【物語の現場040】甲府城天守台から四方を眺める(写真)
「狩野岑信」の第四十八章で、吉之助は、竜之進と甲府城天守台の階段で月を見ながら酒を酌み交わします。甲府藩の場合、藩主は江戸に居っ放しで城には家臣のみ。吉之助たちは藩主名代の間部と一緒に来ているので、こんなことも出来たのかな、と。
しばらくすると間部も酒宴に参加。

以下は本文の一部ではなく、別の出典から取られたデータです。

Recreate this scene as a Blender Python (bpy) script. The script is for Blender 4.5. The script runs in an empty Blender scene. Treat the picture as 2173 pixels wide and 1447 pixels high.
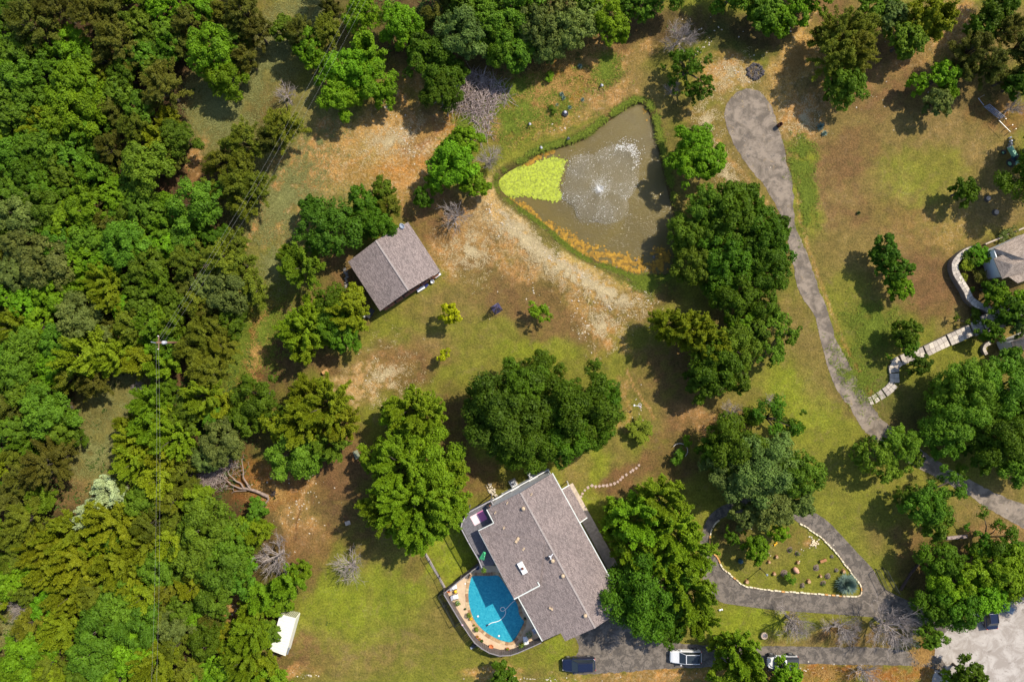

吉之助たちが酒宴を始めたときにはまだ薄っすら周囲の景色は見えていましたが、間部が来た時点で、ほぼ見えなくなったくらいの時間設定です。
写真は、実際の甲府城跡の天守台からの景色(山梨県甲府市丸の内、2022.4.21撮影)
北: 武田神社(旧躑躅ヶ崎館)、金峰山、甲武信ヶ岳 方面
南: 富士山、身延 方面
東: 甲斐善光寺、石和、塩山、鶏冠山(黒川金山) 方面
西: 釜無川、信玄堤、竜王、韮崎、白根三山 方面
甲府城は、幕末には官軍の東山道先鋒総督(参謀は土佐の板垣退助)に無血開城。その後廃城。現在は城跡が甲府市の公園(舞鶴城公園)として整備されています。内城のみであり、石垣以外は全て復元。しかし、いつの時代を思い浮かべるかは個人の好みとして、この四方の景色を眺めながら往時を偲ぶのは実に楽しい。